-- START OF Record list --

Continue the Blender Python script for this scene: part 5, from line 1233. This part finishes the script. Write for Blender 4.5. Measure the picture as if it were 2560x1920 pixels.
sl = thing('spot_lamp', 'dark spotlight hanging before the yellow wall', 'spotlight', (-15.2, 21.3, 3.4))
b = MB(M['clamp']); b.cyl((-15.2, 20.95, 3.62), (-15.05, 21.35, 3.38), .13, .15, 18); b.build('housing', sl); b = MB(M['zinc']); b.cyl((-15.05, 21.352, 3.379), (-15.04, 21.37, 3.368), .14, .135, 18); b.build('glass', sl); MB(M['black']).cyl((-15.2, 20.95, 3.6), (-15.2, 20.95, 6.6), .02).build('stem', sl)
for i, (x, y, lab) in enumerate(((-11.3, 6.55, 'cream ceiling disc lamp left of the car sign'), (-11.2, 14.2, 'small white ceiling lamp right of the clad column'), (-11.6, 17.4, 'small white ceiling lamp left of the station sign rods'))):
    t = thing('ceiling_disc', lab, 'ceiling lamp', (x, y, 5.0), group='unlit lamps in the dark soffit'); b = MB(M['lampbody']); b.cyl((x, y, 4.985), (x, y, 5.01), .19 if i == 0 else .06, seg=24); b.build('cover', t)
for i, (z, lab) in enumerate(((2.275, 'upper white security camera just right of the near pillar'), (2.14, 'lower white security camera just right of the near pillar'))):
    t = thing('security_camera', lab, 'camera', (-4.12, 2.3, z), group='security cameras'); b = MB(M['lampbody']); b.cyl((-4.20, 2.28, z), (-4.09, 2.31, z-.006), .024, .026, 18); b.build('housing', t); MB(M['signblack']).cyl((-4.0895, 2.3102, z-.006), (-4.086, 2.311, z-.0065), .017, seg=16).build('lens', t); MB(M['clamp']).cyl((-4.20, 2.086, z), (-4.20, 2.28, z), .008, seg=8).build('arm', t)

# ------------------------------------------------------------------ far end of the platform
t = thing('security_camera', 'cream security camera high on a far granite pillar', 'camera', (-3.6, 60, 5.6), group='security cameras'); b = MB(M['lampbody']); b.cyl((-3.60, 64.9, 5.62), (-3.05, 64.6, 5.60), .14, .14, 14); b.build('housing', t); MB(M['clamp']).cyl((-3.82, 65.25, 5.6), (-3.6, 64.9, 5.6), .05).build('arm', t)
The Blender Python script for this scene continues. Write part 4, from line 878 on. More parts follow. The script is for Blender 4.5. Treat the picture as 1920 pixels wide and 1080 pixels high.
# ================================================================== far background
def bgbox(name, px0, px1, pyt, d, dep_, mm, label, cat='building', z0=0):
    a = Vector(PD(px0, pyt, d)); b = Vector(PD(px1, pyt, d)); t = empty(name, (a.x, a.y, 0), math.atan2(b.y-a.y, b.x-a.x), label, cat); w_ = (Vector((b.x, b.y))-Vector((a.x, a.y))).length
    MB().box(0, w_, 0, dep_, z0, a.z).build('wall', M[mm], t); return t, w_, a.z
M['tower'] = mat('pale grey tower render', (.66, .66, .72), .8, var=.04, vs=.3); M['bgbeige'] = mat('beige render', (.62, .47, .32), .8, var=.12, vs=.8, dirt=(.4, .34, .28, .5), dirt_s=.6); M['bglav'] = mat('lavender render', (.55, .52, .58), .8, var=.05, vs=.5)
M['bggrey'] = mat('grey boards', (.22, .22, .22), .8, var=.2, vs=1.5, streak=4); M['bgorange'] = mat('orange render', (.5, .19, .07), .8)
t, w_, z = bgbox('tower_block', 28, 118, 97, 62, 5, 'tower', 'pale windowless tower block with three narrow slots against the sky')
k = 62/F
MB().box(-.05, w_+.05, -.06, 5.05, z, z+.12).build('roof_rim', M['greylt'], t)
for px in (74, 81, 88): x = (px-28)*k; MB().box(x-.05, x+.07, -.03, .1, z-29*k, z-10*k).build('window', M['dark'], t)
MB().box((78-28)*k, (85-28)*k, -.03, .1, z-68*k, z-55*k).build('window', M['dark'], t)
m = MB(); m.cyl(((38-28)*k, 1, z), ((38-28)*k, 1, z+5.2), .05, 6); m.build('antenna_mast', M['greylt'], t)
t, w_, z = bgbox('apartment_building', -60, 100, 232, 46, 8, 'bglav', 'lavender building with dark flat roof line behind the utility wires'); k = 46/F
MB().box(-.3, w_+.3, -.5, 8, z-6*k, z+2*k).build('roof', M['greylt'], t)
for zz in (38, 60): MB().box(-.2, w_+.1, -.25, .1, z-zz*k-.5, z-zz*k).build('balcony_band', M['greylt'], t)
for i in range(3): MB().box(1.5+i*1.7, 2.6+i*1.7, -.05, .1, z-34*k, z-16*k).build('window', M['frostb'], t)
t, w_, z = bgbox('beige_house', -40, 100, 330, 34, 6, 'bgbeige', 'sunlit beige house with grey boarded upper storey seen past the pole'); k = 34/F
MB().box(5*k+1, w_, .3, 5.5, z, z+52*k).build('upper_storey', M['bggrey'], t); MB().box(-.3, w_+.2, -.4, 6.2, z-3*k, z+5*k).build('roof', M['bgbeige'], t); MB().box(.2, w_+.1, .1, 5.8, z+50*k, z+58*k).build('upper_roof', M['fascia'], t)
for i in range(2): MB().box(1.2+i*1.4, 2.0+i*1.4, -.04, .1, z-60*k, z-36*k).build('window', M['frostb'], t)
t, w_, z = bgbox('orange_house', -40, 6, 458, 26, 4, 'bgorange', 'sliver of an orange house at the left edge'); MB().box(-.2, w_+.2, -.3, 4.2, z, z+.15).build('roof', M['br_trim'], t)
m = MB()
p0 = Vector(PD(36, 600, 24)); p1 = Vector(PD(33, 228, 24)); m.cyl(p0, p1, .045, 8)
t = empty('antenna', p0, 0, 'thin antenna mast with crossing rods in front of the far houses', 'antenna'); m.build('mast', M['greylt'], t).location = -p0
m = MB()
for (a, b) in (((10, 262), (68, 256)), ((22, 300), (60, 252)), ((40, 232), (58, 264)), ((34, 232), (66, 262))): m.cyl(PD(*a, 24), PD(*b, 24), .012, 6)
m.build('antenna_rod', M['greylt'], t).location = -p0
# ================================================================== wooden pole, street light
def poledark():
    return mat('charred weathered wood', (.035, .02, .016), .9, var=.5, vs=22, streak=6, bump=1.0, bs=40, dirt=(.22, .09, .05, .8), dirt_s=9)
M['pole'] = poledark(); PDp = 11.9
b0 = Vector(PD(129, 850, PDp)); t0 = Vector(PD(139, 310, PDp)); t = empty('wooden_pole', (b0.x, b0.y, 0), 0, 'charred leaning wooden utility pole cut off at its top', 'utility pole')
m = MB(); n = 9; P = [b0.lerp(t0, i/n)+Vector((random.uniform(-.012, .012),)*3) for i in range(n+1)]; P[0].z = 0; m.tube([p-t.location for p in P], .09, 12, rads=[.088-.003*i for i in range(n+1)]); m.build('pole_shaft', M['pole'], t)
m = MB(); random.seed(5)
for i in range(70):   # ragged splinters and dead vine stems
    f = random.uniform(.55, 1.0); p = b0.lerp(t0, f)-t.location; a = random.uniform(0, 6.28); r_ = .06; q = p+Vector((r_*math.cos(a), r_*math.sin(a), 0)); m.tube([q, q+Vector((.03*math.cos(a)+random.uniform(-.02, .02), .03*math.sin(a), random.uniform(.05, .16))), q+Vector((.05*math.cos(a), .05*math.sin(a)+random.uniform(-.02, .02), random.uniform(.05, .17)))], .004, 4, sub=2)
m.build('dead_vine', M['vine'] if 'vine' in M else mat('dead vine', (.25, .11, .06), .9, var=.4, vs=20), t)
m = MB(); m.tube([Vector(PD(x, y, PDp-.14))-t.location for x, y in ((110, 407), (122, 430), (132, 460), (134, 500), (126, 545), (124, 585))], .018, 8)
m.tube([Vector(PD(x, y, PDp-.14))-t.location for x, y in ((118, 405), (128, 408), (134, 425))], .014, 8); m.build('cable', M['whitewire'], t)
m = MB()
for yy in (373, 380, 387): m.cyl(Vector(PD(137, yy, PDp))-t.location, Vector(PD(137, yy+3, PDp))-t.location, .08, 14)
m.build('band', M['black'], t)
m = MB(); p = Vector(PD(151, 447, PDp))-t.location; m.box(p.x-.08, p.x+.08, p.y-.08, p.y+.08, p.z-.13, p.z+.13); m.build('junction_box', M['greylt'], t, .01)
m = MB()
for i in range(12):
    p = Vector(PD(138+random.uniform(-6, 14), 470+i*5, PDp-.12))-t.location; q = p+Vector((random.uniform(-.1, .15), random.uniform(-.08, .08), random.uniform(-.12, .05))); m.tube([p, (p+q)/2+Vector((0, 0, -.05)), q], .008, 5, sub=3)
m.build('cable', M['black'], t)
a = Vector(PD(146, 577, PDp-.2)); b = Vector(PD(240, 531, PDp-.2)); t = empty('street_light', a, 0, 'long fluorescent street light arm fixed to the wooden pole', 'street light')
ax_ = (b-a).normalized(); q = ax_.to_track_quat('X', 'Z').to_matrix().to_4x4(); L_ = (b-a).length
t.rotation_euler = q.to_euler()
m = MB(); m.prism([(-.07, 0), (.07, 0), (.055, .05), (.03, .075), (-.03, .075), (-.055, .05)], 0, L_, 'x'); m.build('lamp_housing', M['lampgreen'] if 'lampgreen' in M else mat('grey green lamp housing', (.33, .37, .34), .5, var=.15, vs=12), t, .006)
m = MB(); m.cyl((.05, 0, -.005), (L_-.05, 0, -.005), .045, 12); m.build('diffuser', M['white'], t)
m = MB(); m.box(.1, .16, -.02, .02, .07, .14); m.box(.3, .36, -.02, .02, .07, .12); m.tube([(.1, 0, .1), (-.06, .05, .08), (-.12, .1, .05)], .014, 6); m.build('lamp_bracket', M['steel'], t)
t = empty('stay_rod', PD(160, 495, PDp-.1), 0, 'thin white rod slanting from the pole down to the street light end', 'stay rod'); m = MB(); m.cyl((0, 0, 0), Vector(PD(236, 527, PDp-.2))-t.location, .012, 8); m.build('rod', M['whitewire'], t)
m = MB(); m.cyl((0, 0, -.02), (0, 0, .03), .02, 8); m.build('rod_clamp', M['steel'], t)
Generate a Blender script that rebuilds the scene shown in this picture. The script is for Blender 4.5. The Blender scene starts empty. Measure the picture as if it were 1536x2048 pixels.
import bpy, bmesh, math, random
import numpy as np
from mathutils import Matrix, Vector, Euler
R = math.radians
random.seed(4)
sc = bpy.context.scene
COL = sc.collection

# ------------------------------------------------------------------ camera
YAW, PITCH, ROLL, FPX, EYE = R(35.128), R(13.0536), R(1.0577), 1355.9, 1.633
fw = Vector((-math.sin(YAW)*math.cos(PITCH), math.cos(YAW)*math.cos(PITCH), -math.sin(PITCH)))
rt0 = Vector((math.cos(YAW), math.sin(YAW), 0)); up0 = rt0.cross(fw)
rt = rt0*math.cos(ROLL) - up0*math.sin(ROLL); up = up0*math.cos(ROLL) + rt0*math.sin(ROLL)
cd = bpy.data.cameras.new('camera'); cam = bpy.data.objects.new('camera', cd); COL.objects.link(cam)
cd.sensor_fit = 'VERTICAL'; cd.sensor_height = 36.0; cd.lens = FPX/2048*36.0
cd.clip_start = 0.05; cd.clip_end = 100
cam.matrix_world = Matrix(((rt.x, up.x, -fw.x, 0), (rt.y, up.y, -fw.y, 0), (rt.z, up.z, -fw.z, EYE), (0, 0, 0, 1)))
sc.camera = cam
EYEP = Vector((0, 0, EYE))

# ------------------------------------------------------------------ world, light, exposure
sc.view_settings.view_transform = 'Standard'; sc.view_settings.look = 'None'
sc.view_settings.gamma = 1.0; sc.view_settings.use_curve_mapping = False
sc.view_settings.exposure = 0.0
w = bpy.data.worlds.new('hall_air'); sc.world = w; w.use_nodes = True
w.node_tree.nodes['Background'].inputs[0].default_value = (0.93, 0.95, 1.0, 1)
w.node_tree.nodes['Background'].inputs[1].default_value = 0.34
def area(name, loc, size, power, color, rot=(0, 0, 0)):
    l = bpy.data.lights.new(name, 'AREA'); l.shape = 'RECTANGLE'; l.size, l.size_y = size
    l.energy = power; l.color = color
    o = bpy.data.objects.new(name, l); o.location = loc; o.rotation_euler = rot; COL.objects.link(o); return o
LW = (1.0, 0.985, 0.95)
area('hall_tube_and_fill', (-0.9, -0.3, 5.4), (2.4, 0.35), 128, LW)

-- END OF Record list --

### [Job]
From the line with "Generate a Blender" through the line with "COL = sc.collection", set down every line exactly and nothing besides.

### [Finished answer]
Generate a Blender script that rebuilds the scene shown in this picture. The script is for Blender 4.5. The Blender scene starts empty. Measure the picture as if it were 1536x2048 pixels.
import bpy, bmesh, math, random
import numpy as np
from mathutils import Matrix, Vector, Euler
R = math.radians
random.seed(4)
sc = bpy.context.scene
COL = sc.collection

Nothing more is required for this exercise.